Reproduce the top of the data verbatim, through and including the line that contains "tag(ug, 'low leafy".

> [Supplied data]:
_____

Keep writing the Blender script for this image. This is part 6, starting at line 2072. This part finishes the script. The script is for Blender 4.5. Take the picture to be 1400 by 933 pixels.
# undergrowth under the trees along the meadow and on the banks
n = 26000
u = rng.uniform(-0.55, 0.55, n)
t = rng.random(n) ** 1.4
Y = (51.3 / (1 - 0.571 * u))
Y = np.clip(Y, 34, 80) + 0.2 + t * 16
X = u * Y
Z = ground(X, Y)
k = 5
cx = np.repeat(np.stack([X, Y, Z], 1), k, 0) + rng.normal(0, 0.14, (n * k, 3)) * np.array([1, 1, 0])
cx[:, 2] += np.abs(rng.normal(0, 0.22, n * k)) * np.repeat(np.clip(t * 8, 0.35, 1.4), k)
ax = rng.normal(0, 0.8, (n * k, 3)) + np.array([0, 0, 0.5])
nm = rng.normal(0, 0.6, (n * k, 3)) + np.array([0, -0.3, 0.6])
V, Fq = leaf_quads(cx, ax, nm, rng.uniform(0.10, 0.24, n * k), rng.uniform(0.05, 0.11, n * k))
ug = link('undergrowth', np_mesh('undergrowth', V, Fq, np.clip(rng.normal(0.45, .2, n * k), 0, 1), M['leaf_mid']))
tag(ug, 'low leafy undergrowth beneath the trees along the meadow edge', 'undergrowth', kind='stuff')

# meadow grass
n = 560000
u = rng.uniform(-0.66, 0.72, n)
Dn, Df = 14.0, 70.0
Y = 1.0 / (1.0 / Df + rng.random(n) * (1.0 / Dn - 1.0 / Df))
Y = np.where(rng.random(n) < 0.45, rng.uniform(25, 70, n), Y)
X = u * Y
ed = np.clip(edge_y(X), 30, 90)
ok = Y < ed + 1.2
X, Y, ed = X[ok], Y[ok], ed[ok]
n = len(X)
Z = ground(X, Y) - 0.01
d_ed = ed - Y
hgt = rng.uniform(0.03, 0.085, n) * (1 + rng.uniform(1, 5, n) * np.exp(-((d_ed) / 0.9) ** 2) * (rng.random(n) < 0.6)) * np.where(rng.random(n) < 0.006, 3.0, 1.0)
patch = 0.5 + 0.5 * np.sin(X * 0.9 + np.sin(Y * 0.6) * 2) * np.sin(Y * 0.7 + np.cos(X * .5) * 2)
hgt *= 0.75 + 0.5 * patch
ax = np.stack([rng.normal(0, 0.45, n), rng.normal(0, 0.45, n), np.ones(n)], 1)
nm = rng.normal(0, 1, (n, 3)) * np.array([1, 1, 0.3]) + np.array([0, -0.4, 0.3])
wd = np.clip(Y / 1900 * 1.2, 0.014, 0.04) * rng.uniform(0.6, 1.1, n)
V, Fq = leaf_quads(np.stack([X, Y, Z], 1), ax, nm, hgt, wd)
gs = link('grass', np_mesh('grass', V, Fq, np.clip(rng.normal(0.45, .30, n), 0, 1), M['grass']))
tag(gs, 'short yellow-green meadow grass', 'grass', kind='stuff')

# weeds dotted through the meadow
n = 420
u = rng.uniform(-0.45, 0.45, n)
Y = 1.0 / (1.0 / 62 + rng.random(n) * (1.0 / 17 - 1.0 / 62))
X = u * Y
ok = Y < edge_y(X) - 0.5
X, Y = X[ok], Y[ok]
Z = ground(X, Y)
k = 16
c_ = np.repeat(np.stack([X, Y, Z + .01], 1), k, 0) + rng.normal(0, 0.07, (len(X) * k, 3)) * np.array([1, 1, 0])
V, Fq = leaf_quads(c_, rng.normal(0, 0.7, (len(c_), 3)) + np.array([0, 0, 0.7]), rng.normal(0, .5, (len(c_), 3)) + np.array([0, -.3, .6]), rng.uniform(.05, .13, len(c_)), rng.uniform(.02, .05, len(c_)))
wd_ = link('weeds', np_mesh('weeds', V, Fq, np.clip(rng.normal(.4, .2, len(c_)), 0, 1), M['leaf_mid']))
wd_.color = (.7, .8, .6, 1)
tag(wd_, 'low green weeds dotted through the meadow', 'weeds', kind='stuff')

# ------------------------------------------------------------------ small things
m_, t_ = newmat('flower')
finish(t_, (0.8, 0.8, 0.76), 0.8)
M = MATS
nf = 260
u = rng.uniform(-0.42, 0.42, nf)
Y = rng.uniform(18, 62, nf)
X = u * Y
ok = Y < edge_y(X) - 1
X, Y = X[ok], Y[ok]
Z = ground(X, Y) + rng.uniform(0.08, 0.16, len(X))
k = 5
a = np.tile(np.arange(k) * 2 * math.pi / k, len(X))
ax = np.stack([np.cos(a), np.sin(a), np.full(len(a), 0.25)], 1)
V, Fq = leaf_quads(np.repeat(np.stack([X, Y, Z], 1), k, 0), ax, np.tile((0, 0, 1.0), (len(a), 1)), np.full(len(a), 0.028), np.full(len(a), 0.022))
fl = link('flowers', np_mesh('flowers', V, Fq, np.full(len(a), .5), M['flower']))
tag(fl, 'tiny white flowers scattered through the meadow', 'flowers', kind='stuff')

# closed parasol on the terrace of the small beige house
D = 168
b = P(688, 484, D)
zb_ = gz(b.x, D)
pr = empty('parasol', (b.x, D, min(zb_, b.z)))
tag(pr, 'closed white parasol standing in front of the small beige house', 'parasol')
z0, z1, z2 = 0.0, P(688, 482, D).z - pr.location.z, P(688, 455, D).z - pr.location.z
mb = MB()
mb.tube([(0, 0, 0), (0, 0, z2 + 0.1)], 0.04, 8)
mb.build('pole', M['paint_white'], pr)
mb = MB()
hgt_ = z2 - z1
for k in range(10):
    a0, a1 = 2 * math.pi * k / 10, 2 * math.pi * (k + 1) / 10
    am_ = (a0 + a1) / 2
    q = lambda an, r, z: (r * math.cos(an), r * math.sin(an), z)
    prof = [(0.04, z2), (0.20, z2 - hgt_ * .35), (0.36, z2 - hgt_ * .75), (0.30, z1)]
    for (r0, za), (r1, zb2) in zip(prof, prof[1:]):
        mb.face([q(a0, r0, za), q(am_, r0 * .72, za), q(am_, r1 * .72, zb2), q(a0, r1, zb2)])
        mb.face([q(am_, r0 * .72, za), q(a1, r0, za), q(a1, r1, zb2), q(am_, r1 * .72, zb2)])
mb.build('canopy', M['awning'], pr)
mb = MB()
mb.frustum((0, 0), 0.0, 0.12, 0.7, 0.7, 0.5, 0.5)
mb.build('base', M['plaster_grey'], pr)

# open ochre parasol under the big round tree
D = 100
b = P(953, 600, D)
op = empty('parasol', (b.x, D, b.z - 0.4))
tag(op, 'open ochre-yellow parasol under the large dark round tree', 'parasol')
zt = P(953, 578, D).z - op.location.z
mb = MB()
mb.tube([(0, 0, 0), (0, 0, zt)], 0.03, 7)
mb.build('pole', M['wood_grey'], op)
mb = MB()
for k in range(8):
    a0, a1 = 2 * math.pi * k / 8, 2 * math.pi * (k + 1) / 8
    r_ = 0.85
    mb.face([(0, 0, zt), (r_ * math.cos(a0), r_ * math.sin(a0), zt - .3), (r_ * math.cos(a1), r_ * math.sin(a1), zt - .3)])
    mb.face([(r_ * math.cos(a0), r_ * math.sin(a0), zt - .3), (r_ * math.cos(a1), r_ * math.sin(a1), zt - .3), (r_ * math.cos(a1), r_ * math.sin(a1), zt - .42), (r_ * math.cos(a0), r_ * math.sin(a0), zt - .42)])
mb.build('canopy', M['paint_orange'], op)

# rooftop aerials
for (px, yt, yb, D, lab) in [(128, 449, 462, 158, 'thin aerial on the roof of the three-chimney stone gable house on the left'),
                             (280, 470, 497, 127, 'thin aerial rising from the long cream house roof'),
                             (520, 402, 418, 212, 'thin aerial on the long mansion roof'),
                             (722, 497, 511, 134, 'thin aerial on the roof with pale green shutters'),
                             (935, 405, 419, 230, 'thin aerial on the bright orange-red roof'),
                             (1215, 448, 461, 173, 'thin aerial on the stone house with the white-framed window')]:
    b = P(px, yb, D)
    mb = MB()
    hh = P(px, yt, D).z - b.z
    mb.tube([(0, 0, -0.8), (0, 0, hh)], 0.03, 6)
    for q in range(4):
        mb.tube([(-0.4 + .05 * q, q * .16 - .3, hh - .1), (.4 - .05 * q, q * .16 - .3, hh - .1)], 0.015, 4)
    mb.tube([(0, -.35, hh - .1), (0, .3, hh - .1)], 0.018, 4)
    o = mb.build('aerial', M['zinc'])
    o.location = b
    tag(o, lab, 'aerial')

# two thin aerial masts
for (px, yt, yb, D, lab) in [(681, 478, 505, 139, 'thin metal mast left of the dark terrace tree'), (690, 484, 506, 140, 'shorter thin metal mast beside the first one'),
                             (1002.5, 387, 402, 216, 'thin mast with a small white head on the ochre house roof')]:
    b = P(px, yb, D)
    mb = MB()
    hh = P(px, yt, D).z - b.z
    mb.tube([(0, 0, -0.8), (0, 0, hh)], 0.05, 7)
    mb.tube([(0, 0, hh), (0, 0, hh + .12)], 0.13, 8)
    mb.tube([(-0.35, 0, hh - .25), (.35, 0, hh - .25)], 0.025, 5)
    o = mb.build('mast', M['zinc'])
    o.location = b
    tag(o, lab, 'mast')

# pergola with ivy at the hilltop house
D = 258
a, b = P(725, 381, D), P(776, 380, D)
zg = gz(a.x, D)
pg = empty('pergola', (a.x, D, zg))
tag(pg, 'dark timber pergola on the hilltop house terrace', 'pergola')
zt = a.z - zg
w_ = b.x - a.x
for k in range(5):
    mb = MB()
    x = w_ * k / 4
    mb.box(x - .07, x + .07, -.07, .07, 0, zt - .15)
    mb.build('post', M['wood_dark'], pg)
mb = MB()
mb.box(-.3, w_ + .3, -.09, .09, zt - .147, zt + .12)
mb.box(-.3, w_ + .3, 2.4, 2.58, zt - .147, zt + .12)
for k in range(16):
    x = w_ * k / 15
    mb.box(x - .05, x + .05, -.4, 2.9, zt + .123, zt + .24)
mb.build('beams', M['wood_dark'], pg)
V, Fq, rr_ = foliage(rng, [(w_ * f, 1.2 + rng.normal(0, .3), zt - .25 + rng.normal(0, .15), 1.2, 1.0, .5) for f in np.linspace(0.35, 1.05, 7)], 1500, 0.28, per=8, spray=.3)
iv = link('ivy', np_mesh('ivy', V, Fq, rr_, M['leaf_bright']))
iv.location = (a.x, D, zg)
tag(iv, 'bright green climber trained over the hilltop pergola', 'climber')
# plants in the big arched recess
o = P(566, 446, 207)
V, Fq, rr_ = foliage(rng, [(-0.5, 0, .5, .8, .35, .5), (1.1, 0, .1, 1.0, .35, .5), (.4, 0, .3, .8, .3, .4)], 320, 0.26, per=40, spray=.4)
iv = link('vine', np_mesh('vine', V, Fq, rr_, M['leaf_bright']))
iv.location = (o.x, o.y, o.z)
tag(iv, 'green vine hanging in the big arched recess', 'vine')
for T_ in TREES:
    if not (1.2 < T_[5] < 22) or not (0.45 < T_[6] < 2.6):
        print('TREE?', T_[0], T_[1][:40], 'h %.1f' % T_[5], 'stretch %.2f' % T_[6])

_____

> [Output for this task]:
Keep writing the Blender script for this image. This is part 6, starting at line 2072. This part finishes the script. The script is for Blender 4.5. Take the picture to be 1400 by 933 pixels.
# undergrowth under the trees along the meadow and on the banks
n = 26000
u = rng.uniform(-0.55, 0.55, n)
t = rng.random(n) ** 1.4
Y = (51.3 / (1 - 0.571 * u))
Y = np.clip(Y, 34, 80) + 0.2 + t * 16
X = u * Y
Z = ground(X, Y)
k = 5
cx = np.repeat(np.stack([X, Y, Z], 1), k, 0) + rng.normal(0, 0.14, (n * k, 3)) * np.array([1, 1, 0])
cx[:, 2] += np.abs(rng.normal(0, 0.22, n * k)) * np.repeat(np.clip(t * 8, 0.35, 1.4), k)
ax = rng.normal(0, 0.8, (n * k, 3)) + np.array([0, 0, 0.5])
nm = rng.normal(0, 0.6, (n * k, 3)) + np.array([0, -0.3, 0.6])
V, Fq = leaf_quads(cx, ax, nm, rng.uniform(0.10, 0.24, n * k), rng.uniform(0.05, 0.11, n * k))
ug = link('undergrowth', np_mesh('undergrowth', V, Fq, np.clip(rng.normal(0.45, .2, n * k), 0, 1), M['leaf_mid']))
tag(ug, 'low leafy undergrowth beneath the trees along the meadow edge', 'undergrowth', kind='stuff')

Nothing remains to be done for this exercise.